You have a few differing lists of “official” Wado kata depending on the group and point in history. Suparinpei was on the list as a Wado kata along with the Pinan Series, Kushanku, Naihanchi, Seishan, Chinto, Bassai, Wanshu, Rohai, Niseishi, Jitte & Jion.

Suparinpei is practised in some Wado quarters (not many). Indeed at one point the World Karate Federation kata list also included a Wado version of Unsu (which I’ve personally never seen).The current list is the ten Wado kata of Kushanku, Naihanchi, Seishan, Chinto, Bassai, Wanshu, Rohai, Niseishi, Jitte & Jion. The Pinans are missed off the list as they are deemed unsuitable for competition. So we have fifteen in total. However some Wado groups stick with the “core nine” of the Pinans, Kushanku, Naihanchi, Seishan & Chinto believing the others to be unnecessary.

Black Tiger wrote:
Also did he pick Niseishi Kata because it seems to be an 'advanced' version of Naihanchi.

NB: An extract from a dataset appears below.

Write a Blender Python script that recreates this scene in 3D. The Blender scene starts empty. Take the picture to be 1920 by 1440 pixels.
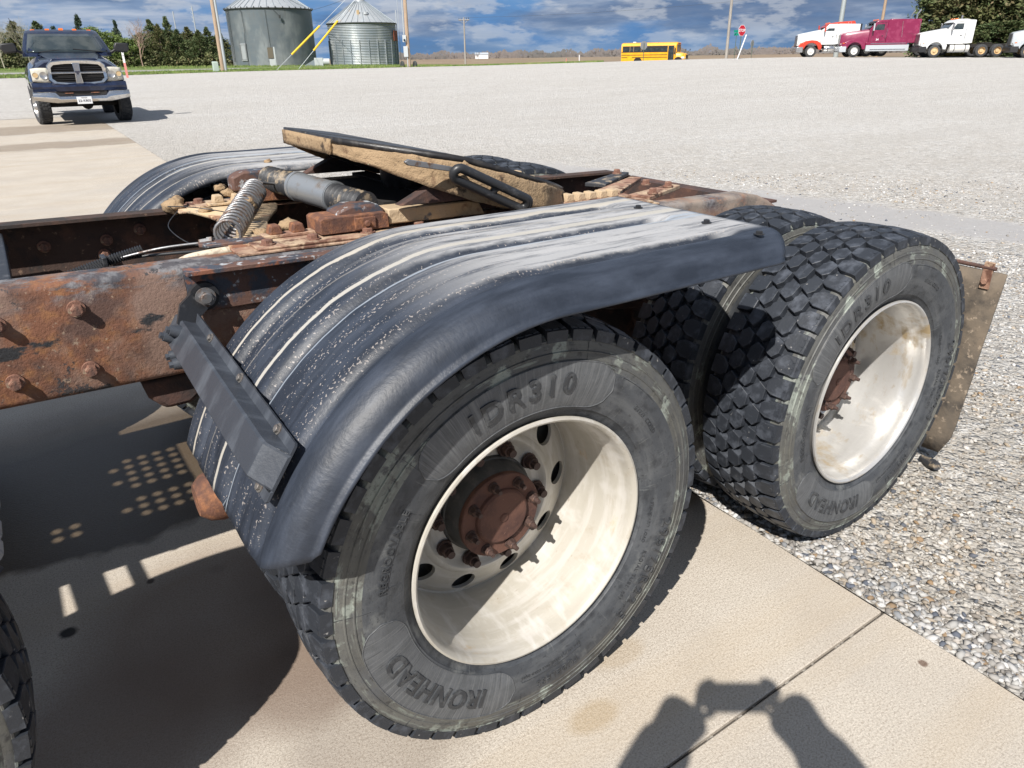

I really don’t see that connection at all. Aside from the fact they both start with “N” I see no connection, nor do I see Naihanchi as progressing to Niseishi. Otsuka did state that there was something very deep about Naihanchi and it would take more than a lifetime to master, so I doubt he saw it as basic and needing an advanced version … not that I can see how Neseishi would be such an advanced version? Both kata are independent of one another. Not sure where you heard that, but I can’t see it having any merit.